All lines in the data bearing the string "scene" should be identified and copied.

[BEGIN Dataset section]

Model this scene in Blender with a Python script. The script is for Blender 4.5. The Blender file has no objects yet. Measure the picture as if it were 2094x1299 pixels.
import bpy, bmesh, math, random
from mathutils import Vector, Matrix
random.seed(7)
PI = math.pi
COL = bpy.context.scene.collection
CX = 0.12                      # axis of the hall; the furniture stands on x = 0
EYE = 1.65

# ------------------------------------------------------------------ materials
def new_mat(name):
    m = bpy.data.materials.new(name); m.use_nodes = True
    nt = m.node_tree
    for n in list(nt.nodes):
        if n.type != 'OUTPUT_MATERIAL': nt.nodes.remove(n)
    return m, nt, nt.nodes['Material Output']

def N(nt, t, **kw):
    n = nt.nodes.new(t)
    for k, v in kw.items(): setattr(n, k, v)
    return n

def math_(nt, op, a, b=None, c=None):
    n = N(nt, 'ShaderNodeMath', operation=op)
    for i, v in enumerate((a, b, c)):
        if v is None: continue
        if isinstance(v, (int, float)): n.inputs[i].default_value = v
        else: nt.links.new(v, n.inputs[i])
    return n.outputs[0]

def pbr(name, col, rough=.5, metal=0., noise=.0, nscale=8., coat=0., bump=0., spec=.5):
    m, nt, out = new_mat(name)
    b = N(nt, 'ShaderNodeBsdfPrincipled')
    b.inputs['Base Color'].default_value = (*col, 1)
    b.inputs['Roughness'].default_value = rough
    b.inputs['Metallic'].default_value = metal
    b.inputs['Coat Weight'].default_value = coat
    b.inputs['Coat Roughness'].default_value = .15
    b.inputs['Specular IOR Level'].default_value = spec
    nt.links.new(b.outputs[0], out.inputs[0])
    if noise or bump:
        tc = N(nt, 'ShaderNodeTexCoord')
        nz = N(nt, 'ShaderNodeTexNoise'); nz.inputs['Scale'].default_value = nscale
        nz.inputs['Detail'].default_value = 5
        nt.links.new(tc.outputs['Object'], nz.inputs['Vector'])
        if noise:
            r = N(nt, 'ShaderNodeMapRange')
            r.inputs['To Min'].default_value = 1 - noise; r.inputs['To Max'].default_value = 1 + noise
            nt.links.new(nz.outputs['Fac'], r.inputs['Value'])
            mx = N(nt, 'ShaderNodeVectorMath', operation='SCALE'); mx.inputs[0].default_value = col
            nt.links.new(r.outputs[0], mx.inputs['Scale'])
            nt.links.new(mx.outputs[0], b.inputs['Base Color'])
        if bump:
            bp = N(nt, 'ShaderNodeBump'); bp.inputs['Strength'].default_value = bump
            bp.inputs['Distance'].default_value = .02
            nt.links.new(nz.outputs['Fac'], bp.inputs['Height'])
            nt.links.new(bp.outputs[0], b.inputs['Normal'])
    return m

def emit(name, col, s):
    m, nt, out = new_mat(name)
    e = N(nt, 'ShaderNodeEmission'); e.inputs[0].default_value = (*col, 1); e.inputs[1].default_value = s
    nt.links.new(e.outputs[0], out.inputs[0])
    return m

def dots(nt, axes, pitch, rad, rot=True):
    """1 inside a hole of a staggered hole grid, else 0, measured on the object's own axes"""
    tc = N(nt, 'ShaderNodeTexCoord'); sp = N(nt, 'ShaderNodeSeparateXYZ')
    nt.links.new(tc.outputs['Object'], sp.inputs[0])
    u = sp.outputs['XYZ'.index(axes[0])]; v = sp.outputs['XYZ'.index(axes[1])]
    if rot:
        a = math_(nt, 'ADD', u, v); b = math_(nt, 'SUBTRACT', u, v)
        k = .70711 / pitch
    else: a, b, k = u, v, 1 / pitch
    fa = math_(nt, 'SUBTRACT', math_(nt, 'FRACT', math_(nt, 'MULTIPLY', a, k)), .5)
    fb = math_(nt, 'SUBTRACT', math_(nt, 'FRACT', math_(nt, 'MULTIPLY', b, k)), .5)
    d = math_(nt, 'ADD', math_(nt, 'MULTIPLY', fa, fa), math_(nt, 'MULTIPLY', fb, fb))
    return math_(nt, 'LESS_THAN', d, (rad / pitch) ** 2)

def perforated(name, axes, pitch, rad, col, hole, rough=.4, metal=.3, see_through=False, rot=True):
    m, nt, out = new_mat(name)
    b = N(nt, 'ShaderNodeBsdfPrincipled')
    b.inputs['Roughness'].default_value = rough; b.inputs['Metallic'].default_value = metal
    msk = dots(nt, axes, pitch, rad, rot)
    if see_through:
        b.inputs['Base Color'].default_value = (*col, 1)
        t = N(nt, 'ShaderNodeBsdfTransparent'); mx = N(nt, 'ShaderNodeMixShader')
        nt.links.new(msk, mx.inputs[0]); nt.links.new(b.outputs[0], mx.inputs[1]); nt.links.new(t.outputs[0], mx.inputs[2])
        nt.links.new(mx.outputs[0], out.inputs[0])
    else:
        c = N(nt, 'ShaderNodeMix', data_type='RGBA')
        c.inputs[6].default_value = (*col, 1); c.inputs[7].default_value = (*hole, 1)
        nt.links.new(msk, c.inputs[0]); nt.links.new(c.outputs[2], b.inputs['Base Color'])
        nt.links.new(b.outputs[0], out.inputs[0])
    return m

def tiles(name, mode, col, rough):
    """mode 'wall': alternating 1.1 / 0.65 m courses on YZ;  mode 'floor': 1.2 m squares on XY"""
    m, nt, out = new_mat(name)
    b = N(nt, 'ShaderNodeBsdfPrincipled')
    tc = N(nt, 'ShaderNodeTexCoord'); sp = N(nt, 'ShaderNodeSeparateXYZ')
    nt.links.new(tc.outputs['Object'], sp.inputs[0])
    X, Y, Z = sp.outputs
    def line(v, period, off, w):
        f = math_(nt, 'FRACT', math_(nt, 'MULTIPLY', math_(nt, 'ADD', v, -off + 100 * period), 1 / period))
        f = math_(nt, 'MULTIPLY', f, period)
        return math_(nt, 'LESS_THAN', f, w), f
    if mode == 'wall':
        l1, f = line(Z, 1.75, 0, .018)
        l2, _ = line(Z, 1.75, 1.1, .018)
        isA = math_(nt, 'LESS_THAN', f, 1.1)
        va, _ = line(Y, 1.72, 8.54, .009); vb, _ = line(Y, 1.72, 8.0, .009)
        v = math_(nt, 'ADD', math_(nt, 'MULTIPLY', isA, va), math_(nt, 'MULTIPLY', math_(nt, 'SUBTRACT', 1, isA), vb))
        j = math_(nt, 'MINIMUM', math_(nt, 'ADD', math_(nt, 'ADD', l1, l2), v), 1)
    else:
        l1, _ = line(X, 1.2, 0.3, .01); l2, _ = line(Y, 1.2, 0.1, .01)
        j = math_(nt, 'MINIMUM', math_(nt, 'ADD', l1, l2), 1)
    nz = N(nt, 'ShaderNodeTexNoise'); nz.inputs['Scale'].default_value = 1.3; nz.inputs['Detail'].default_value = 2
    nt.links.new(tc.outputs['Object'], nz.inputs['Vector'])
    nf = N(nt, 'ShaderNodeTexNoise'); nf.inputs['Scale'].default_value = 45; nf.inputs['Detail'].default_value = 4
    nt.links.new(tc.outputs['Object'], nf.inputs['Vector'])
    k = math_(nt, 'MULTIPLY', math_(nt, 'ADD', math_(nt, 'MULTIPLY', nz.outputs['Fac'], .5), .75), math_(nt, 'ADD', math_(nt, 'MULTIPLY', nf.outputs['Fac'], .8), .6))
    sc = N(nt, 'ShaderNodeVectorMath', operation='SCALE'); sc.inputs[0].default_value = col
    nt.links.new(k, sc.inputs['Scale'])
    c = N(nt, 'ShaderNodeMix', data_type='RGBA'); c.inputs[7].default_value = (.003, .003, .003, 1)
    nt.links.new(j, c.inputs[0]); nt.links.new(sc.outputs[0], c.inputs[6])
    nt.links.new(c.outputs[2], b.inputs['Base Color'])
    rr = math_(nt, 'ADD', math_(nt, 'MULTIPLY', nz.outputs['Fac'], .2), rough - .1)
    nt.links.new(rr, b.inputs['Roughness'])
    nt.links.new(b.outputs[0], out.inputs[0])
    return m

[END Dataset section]

Correct result:
Model this scene in Blender with a Python script. The script is for Blender 4.5. The Blender file has no objects yet. Measure the picture as if it were 2094x1299 pixels.
COL = bpy.context.scene.collection